The waters of baptism, the communion table and even my name were all reminders tonight of God's grace. I have his free and unmerited favor. Not because of anything I have done (the sacraments may be reminders of grace, but I do not earn grace because of doing them), but because God has chosen me to be His child. He chooses each of us. Sometimes we just need those little (or big!) reminders that we are His beloved.


Let the Complaining Begin (and End)

Just about everyone I know is looking forward to today for the ceasing of the political commercials. And I don't blame them. Ads keep getting worse and worse, focusing on instilling fear and dividing us rather than trying to speak to actually representing us.

My peeve with the day after elections is that nothing has changed. And I'm not pointing fingers at the politicians. I'm talking about us. We cast our ballot (hopefully), but just get back to complaining. For that's what the majority of us do. We complain about anyone for whom we didn't vote that is in office (as if all our nation's problems would be solved if we got our way and had all of our candidates in office).

But complaining is what we do when we don't get our way or don't like how reality is. We let politics divide us rather than using it to work for the good of the people. Maybe, instead of griping, we need to spend more time praying. Then, only after an outflowing of our prayers, do some work ourselves in making this country (whether in our neighborhood, city or state) better.

Actually, I'm thinking that prayer is a good response whenever we find ourselves complaining (whether it's about politics, the weather, our neighbors or whatever). It's not the situation that necessarily needs to be changed (often the situation can't be changed), but our response to it. Prayer opens us up to a changed attitude. Try being thankful: "Gratitude evaporates frustration." Pray for political leaders (or your neighbors or co-workers)--not that they would change, but that you might love them better. Pray for their success (wow! what an impetus for humility). I for one need this reminder.


Of Saints and Fear

As I see it, we sit sandwiched between fear today. Yesterday was Halloween: a day that has become about fear. And, apparently as many costume catalogues will prove, sex (an upper-elementary student I met in the park the other day told me that she was going to be a "sexy, hooded witch" for Halloween). Now that's something to be scared of....

Tomorrow is Election Day, and if the political ads are telling us anything it's that we're to be afraid of what is happening to our country and of the opposing candidate. The political platforms seem to be largely based on fear.

Today, however, is All Saints' Day: a day when the church honors the lives of the faithful who have gone before us. We remember their witness. And their witness gives us hope. The saints (not just those canonized by the Vatican, but all who lived and died following Christ) remind us of the teaching of John that "perfect love drives out fear, because fear has to do with punishment" (1 John 4:18).
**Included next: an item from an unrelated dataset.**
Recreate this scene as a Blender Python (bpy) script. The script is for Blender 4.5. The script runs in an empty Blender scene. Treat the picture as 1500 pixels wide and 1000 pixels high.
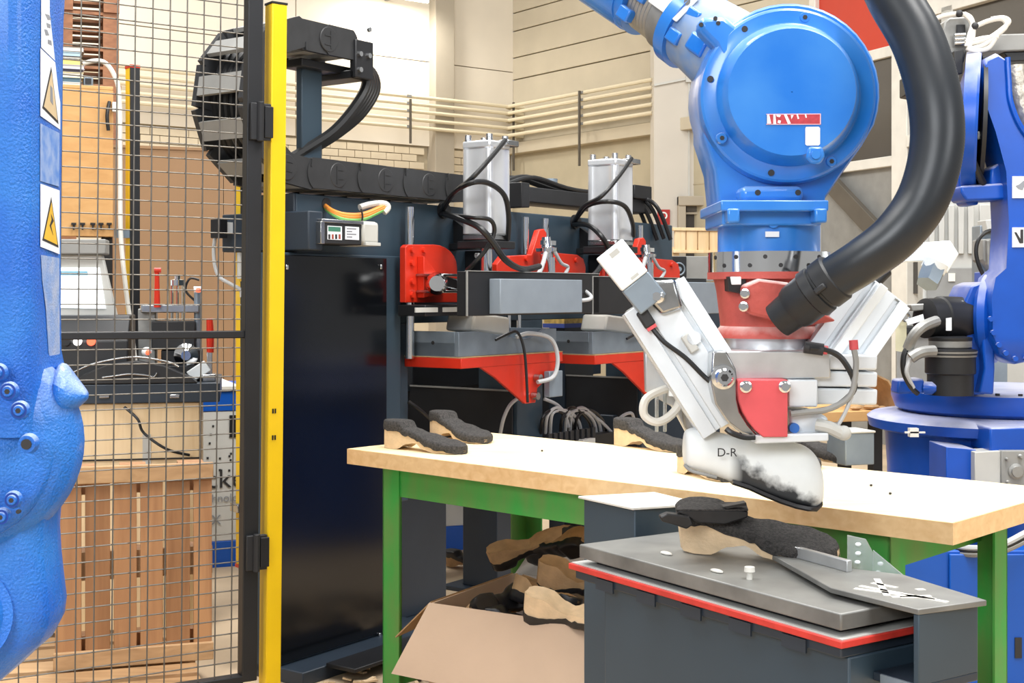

When the Bible talks about fear, it is often the fear of the Lord--the one fear we should frequently practice. This was the fear the saints knew--the fear that made them saints.

Fear of the Lord is not an easy thing to comprehend. It's not about being scared of God--though it is having a healthy respect of His power. We're not to be afraid of God, but to behold Him with awe and reverence.

I was reading from The Lion, The Witch and The Wardrobe to the boys tonight. The Beaver family has these things to say about Aslan: "'Course he isn't safe. But he's good. He's the King, I tell you" and "if there's anyone who can appear before Aslan without their knees knocking, they're either braver than most or else just silly."

Instead of throwing money at horror movies or political ads (think of all that could have been done with the billions--yes, billions--used on those horrible television commercials), take time to
think what it means to fear God and to walk humbly with Him your whole life. (And if you must throw money at something, give to your church--most of us aren't anywhere near actually tithing, let alone giving above that as Jesus calls us to do.)